Task details
In this exercise, reproduce all the entries that follow exactly.

··· Exercise inputs

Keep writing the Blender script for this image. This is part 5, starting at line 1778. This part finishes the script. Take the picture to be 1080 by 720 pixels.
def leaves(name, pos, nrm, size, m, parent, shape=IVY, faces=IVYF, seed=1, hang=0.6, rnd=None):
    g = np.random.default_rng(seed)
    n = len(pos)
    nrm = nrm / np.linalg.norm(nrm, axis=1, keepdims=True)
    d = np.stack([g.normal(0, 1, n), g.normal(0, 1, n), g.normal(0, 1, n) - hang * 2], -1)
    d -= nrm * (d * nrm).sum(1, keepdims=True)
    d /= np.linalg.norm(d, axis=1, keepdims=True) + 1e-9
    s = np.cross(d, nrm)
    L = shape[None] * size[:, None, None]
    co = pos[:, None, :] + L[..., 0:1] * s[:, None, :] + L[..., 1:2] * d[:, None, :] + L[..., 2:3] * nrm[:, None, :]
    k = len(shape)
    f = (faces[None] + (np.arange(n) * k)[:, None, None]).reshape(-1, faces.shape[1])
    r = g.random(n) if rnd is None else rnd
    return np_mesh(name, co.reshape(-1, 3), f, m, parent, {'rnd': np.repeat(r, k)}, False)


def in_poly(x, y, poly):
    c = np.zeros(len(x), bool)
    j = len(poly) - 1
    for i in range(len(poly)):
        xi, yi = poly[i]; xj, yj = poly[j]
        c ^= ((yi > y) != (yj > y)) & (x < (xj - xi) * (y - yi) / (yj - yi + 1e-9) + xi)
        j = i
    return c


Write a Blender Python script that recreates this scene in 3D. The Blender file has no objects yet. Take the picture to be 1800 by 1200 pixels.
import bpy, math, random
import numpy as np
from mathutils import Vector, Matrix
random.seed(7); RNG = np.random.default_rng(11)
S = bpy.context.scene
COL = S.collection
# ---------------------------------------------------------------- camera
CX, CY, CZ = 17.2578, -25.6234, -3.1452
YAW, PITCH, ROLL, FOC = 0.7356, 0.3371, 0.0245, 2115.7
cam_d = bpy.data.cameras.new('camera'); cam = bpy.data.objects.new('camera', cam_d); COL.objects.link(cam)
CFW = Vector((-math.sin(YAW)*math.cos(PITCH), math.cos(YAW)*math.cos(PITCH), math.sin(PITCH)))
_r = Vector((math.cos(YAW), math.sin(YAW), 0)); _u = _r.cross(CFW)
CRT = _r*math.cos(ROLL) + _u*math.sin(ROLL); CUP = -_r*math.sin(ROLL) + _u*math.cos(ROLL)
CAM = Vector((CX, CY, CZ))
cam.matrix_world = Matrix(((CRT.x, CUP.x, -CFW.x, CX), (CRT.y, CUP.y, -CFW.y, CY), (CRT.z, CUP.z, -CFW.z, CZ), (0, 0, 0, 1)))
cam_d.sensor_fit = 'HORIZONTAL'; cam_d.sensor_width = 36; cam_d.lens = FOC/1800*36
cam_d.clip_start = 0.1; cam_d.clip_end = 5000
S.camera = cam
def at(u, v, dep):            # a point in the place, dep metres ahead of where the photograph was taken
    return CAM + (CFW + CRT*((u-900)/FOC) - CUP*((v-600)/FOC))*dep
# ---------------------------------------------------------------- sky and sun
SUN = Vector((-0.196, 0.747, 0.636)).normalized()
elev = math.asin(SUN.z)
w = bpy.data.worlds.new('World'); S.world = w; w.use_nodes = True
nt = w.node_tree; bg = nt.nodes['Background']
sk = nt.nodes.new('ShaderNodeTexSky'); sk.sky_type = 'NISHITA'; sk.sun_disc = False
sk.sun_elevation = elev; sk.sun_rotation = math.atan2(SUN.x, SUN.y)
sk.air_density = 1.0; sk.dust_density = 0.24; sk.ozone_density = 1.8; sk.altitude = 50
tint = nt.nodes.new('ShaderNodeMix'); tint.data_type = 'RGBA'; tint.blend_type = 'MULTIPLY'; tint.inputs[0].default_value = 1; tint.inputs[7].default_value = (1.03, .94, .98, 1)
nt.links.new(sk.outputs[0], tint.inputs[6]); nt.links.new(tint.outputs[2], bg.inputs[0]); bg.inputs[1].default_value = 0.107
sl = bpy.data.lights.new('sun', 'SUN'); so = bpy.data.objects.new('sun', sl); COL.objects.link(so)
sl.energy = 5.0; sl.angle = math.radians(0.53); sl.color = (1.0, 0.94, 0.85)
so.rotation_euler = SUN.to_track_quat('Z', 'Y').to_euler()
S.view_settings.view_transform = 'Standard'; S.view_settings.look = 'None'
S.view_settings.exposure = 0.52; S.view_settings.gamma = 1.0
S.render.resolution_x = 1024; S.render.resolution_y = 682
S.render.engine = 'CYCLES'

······

Exercise result
Keep writing the Blender script for this image. This is part 5, starting at line 1778. This part finishes the script. Take the picture to be 1080 by 720 pixels.
def leaves(name, pos, nrm, size, m, parent, shape=IVY, faces=IVYF, seed=1, hang=0.6, rnd=None):
    g = np.random.default_rng(seed)
    n = len(pos)
    nrm = nrm / np.linalg.norm(nrm, axis=1, keepdims=True)
    d = np.stack([g.normal(0, 1, n), g.normal(0, 1, n), g.normal(0, 1, n) - hang * 2], -1)
    d -= nrm * (d * nrm).sum(1, keepdims=True)
    d /= np.linalg.norm(d, axis=1, keepdims=True) + 1e-9
    s = np.cross(d, nrm)
    L = shape[None] * size[:, None, None]
    co = pos[:, None, :] + L[..., 0:1] * s[:, None, :] + L[..., 1:2] * d[:, None, :] + L[..., 2:3] * nrm[:, None, :]
    k = len(shape)
    f = (faces[None] + (np.arange(n) * k)[:, None, None]).reshape(-1, faces.shape[1])
    r = g.random(n) if rnd is None else rnd
    return np_mesh(name, co.reshape(-1, 3), f, m, parent, {'rnd': np.repeat(r, k)}, False)


def in_poly(x, y, poly):
    c = np.zeros(len(x), bool)
    j = len(poly) - 1
    for i in range(len(poly)):
        xi, yi = poly[i]; xj, yj = poly[j]
        c ^= ((yi > y) != (yj > y)) & (x < (xj - xi) * (y - yi) / (yj - yi + 1e-9) + xi)
        j = i
    return c


Write a Blender Python script that recreates this scene in 3D. The Blender file has no objects yet. Take the picture to be 1800 by 1200 pixels.
import bpy, math, random
import numpy as np
from mathutils import Vector, Matrix
random.seed(7); RNG = np.random.default_rng(11)
S = bpy.context.scene
COL = S.collection
# ---------------------------------------------------------------- camera
CX, CY, CZ = 17.2578, -25.6234, -3.1452
YAW, PITCH, ROLL, FOC = 0.7356, 0.3371, 0.0245, 2115.7
cam_d = bpy.data.cameras.new('camera'); cam = bpy.data.objects.new('camera', cam_d); COL.objects.link(cam)
CFW = Vector((-math.sin(YAW)*math.cos(PITCH), math.cos(YAW)*math.cos(PITCH), math.sin(PITCH)))
_r = Vector((math.cos(YAW), math.sin(YAW), 0)); _u = _r.cross(CFW)
CRT = _r*math.cos(ROLL) + _u*math.sin(ROLL); CUP = -_r*math.sin(ROLL) + _u*math.cos(ROLL)
CAM = Vector((CX, CY, CZ))
cam.matrix_world = Matrix(((CRT.x, CUP.x, -CFW.x, CX), (CRT.y, CUP.y, -CFW.y, CY), (CRT.z, CUP.z, -CFW.z, CZ), (0, 0, 0, 1)))
cam_d.sensor_fit = 'HORIZONTAL'; cam_d.sensor_width = 36; cam_d.lens = FOC/1800*36
cam_d.clip_start = 0.1; cam_d.clip_end = 5000
S.camera = cam
def at(u, v, dep):            # a point in the place, dep metres ahead of where the photograph was taken
    return CAM + (CFW + CRT*((u-900)/FOC) - CUP*((v-600)/FOC))*dep
# ---------------------------------------------------------------- sky and sun
SUN = Vector((-0.196, 0.747, 0.636)).normalized()
elev = math.asin(SUN.z)
w = bpy.data.worlds.new('World'); S.world = w; w.use_nodes = True
nt = w.node_tree; bg = nt.nodes['Background']
sk = nt.nodes.new('ShaderNodeTexSky'); sk.sky_type = 'NISHITA'; sk.sun_disc = False
sk.sun_elevation = elev; sk.sun_rotation = math.atan2(SUN.x, SUN.y)
sk.air_density = 1.0; sk.dust_density = 0.24; sk.ozone_density = 1.8; sk.altitude = 50
tint = nt.nodes.new('ShaderNodeMix'); tint.data_type = 'RGBA'; tint.blend_type = 'MULTIPLY'; tint.inputs[0].default_value = 1; tint.inputs[7].default_value = (1.03, .94, .98, 1)
nt.links.new(sk.outputs[0], tint.inputs[6]); nt.links.new(tint.outputs[2], bg.inputs[0]); bg.inputs[1].default_value = 0.107
sl = bpy.data.lights.new('sun', 'SUN'); so = bpy.data.objects.new('sun', sl); COL.objects.link(so)
sl.energy = 5.0; sl.angle = math.radians(0.53); sl.color = (1.0, 0.94, 0.85)
so.rotation_euler = SUN.to_track_quat('Z', 'Y').to_euler()
S.view_settings.view_transform = 'Standard'; S.view_settings.look = 'None'
S.view_settings.exposure = 0.52; S.view_settings.gamma = 1.0
S.render.resolution_x = 1024; S.render.resolution_y = 682
S.render.engine = 'CYCLES'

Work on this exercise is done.